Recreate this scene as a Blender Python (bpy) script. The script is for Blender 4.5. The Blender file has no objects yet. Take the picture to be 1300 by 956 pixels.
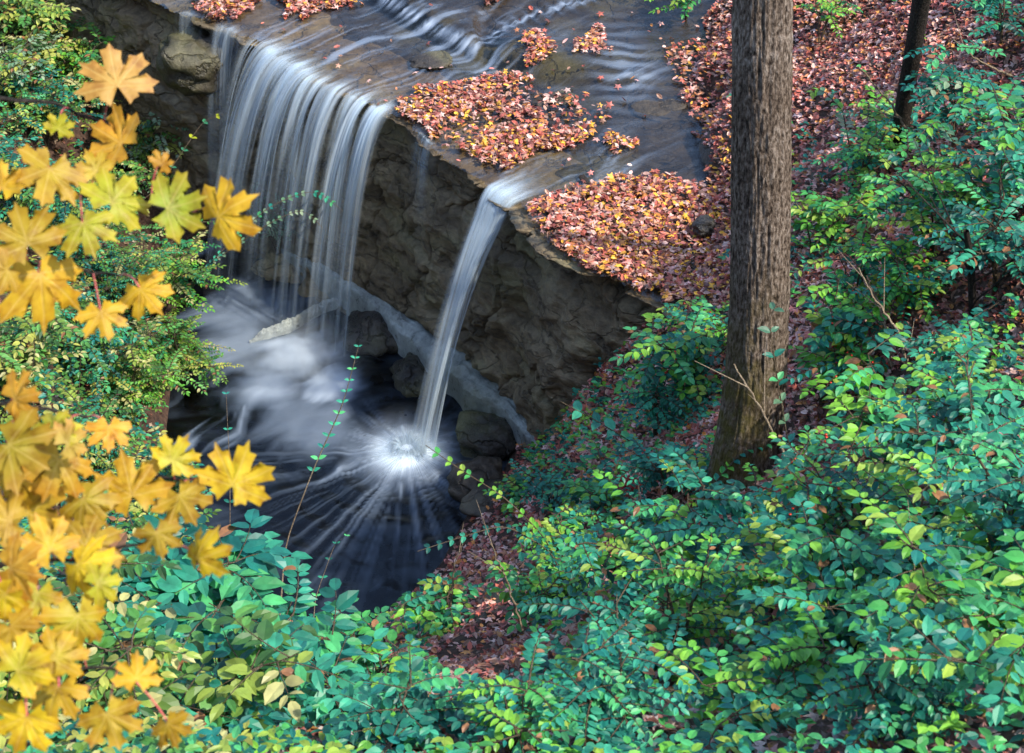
import bpy, math, random
import numpy as np
from mathutils import Vector, noise as mnoise

random.seed(7); rng = np.random.default_rng(11)
scene = bpy.context.scene
COL = scene.collection
R = math.radians

# ------------------------------------------------------------------ camera
F = 2607.0; CZ = 8.0; PITCH = R(38)
FW = np.array([0, math.cos(PITCH), -math.sin(PITCH)])
UP = np.array([0, math.sin(PITCH), math.cos(PITCH)])
CAM = np.array([0, 0, CZ])
def ray(u, v):
    return FW + np.array([1, 0, 0]) * (u - 650) / F + UP * (478 - v) / F
def onz(u, v, z):
    d = ray(u, v); return CAM + d * ((z - CZ) / d[2])
def dep(u, v, d):
    return CAM + ray(u, v) * d
def project(x, y, z):
    dy, dz = y, z - CZ
    w = dy * FW[1] + dz * FW[2]
    return 650 + F * x / w, 478 - F * (dy * UP[1] + dz * UP[2]) / w, w

cam_d = bpy.data.cameras.new('camera'); cam = bpy.data.objects.new('camera', cam_d); COL.objects.link(cam)
cam.location = (0, 0, CZ); cam.rotation_euler = (R(90) - PITCH, 0, 0)
cam_d.sensor_width = 36; cam_d.lens = F / 1300 * 36; cam_d.clip_end = 1000; cam_d.clip_start = 0.05
cam_d.dof.use_dof = True; cam_d.dof.focus_distance = 11.5; cam_d.dof.aperture_fstop = 9.5
scene.camera = cam

# ------------------------------------------------------------------ numpy noise
def _h(ix, iy, iz, s):
    n = (ix * 374761393 + iy * 668265263 + iz * 1274126177 + s * 974634777) & 0xFFFFFFFF
    n = ((n ^ (n >> 13)) * 1274126177) & 0xFFFFFFFF
    return ((n ^ (n >> 16)) & 0xFFFF) / 65535.0
def vn(x, y, z=0.0, s=0):
    x = np.asarray(x, float); y = np.asarray(y, float) + 0 * x; z = np.asarray(z, float) + 0 * x
    ix, iy, iz = (np.floor(a).astype(np.int64) for a in (x, y, z))
    fx, fy, fz = x - ix, y - iy, z - iz
    fx, fy, fz = (f * f * (3 - 2 * f) for f in (fx, fy, fz))
    r = 0
    for a in (0, 1):
        for b in (0, 1):
            for c in (0, 1):
                r = r + _h(ix + a, iy + b, iz + c, s) * (fx if a else 1 - fx) * (fy if b else 1 - fy) * (fz if c else 1 - fz)
    return r
def fbm(x, y, z=0.0, s=0, o=4):
    r = 0; a = 0.5; t = 0
    for k in range(o):
        r = r + a * vn(np.asarray(x) * 2 ** k, np.asarray(y) * 2 ** k, np.asarray(z) * 2 ** k, s + k); t += a; a *= .5
    return r / t
def sst(a, b, x):
    t = np.clip((x - a) / (b - a), 0, 1); return t * t * (3 - 2 * t)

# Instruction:
Go from the first line of the listing to the line holding "return 650 +" and, please, transcribe those lines exactly, both included, with no pictures.

# Task result:
Recreate this scene as a Blender Python (bpy) script. The script is for Blender 4.5. The Blender file has no objects yet. Take the picture to be 1300 by 956 pixels.
import bpy, math, random
import numpy as np
from mathutils import Vector, noise as mnoise

random.seed(7); rng = np.random.default_rng(11)
scene = bpy.context.scene
COL = scene.collection
R = math.radians

# ------------------------------------------------------------------ camera
F = 2607.0; CZ = 8.0; PITCH = R(38)
FW = np.array([0, math.cos(PITCH), -math.sin(PITCH)])
UP = np.array([0, math.sin(PITCH), math.cos(PITCH)])
CAM = np.array([0, 0, CZ])
def ray(u, v):
    return FW + np.array([1, 0, 0]) * (u - 650) / F + UP * (478 - v) / F
def onz(u, v, z):
    d = ray(u, v); return CAM + d * ((z - CZ) / d[2])
def dep(u, v, d):
    return CAM + ray(u, v) * d
def project(x, y, z):
    dy, dz = y, z - CZ
    w = dy * FW[1] + dz * FW[2]
    return 650 + F * x / w, 478 - F * (dy * UP[1] + dz * UP[2]) / w, w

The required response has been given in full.